Kentucky Hot Brown

Kentucky Hot Brown


It’s that time of the year! Instead of being one of the gazillion sites to post a whole turkey recipe, I’ve decided to post a creative something to do with those turkey leftovers. Forget about the typical, mundane turkey sandwiches this year and try this: Take the leftover turkey and place it on a piece of savory french toast; top it with a gruyere cheese sauce and tomato; broil it in the oven until it gets all nice and toasty; top it with two slices of bacon and fresh chives when it comes out.

Hot Browns have become a tradition with leftover turkey in my house dating back one whole year. In my opinion, not only one of the best open faced sandwiches of all time, but one of the best sandwiches. For you history nerds, the famous Hot Brown was first created by Chef Fred Schmidt in 1929 at the Brown Hotel in Louisville, Kentucky. The sandwich was designed to satisfy the late night partying crowds at the hotel. The sandwich has since become one of the most beloved regional American sandwiches, alongside the likes of the Poboy, Philly Cheesesteak, and Lobster Roll.

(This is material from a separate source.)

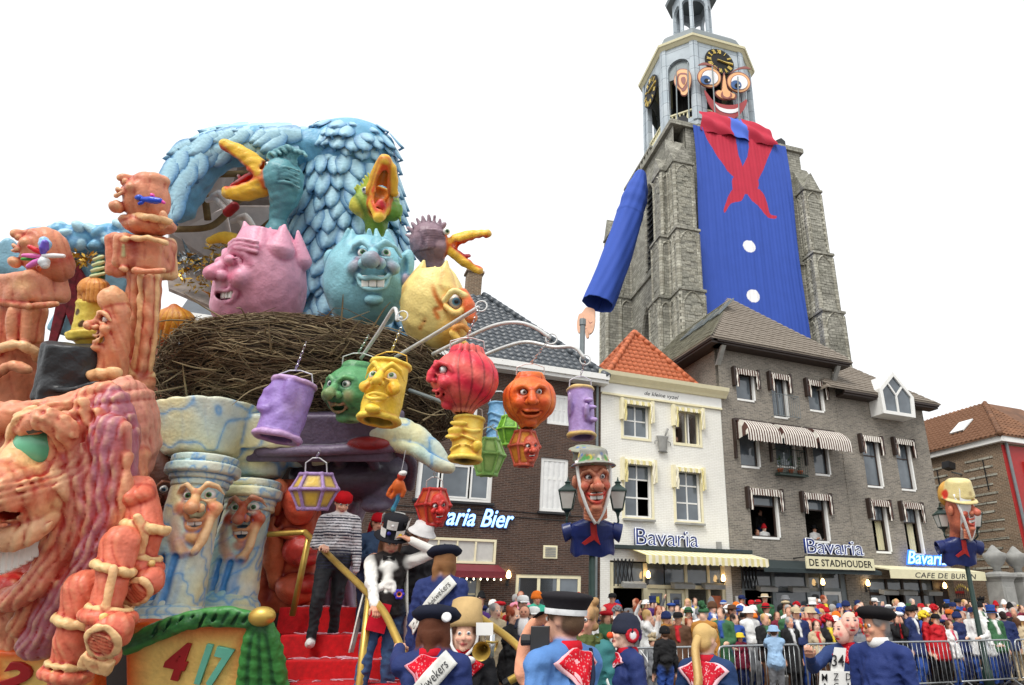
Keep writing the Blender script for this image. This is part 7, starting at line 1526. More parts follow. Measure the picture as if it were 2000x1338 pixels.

We’re going to create a savory french toast for the base of the Hot Brown. Typically, this is done with plain toast, but we’re not going for “typical” here. I like to go the extra mile and make the french toast, for the following reasons: 1.) The bread will have better flavor 2.) The french toast will contribute to the desired “richness” of the dish 3.) The softness of the bread will make the texture of the dish more appealing. In a bowl, whisk together 2 eggs, 1 cup of whole milk, 2 pinches of kosher salt, and 1 pinch of ground nutmeg. We will need two thick slices of bread. In this example I am using the Italian Pane Bello, but Pullman works just fine. Heat a tablespoon of butter in a skillet. Dredge each slice of bread into the custard, then lightly toast on each side until nice and brown. Set aside.


Time to create the Mornay sauce. A Mornay is a classic cheese sauce made from the mother sauce “Bechamel”(milk thickened with a roux). A roux is equal parts fat and flour. For the roux in the this recipe, I’m using 2 tbsp of butter and 2 tbsp of all purpose flour. Start off by melting the butter in a sauce pot, then add the flour, and cook for just a minute or 2 to cook out the raw flour flavor. Then add 2 cups of whole milk to the roux, and slowly bring to a boil. The sauce will not reach it’s full thickening power until it’s brought to a boil. Once brought to a boil, reduce to a simmer, add 1/2 teaspoon of ground cayenne pepper, and let cook for about 5 minutes. Remove from heat and add 2 cups of shredded gruyere cheese. You never want to cook cheese for too long, or it could lead to stringiness and fat separation, which is why I add the cheese at the very end. This dish typically uses cheddar or parmesan, but I opted for gruyere for it’s it’s more complex, assertive flavors and aromas.


Preheat the broiler to 550 degrees fahrenheit. In an oven safe dish, add the bread, top with that leftover Thanksgiving turkey, pour the Mornay sauce very liberally over the whole dish, top with 2 slices of beefsteak tomatoes, and broil for about 4 minutes, or until toasty and brown. Top each sandwich with 2 cooked pieces of bacon and fresh chives. Serve!

Kentucky Hot Brown

2 thick slices of Pane Bello or Pullman bead
3 tbsp of butter
2 eggs
3 cups of whole milk
kosher salt, to taste
1 pinch of nutmeg
2 tbsp of all purpose flour
1/2 tsp ground cayenne pepper
2 cups of grated gruyere cheese
1/2 lb of leftover Thanksgiving turkey
2 slices of beefsteak tomato
4 slices of cooked bacon
fresh chopped chives, for garnish

In a bowl, whisk together the eggs, 1 cup of milk, the nutmeg and 2 pinches of salt. Heat 1 tbsp of butter in a skillet. Dredge each piece of bread in the egg mixture, and then toast in the skillet until nice and brown on each side. Set aside. Melt 2 tbsp of butter in the bottom of a sauce pot, then add the flour, stirring and cooking for a minute. Add 2 cups of whole milk, bring to a boil, then reduce to a simmer and let cook for about 5 minutes. Add the cayenne pepper, remove from the heat and gradually whisk in the cheese until melted. In an oven proof dish, add the bread, top with the turkey, generously pour the cheese sauce all over, top with the tomato slices and broil at about 550 degrees fahrenheit until toasty and brown all over. Remove from oven and top each sandwich with 2 slices of cooked bacon and fresh chives. Serve!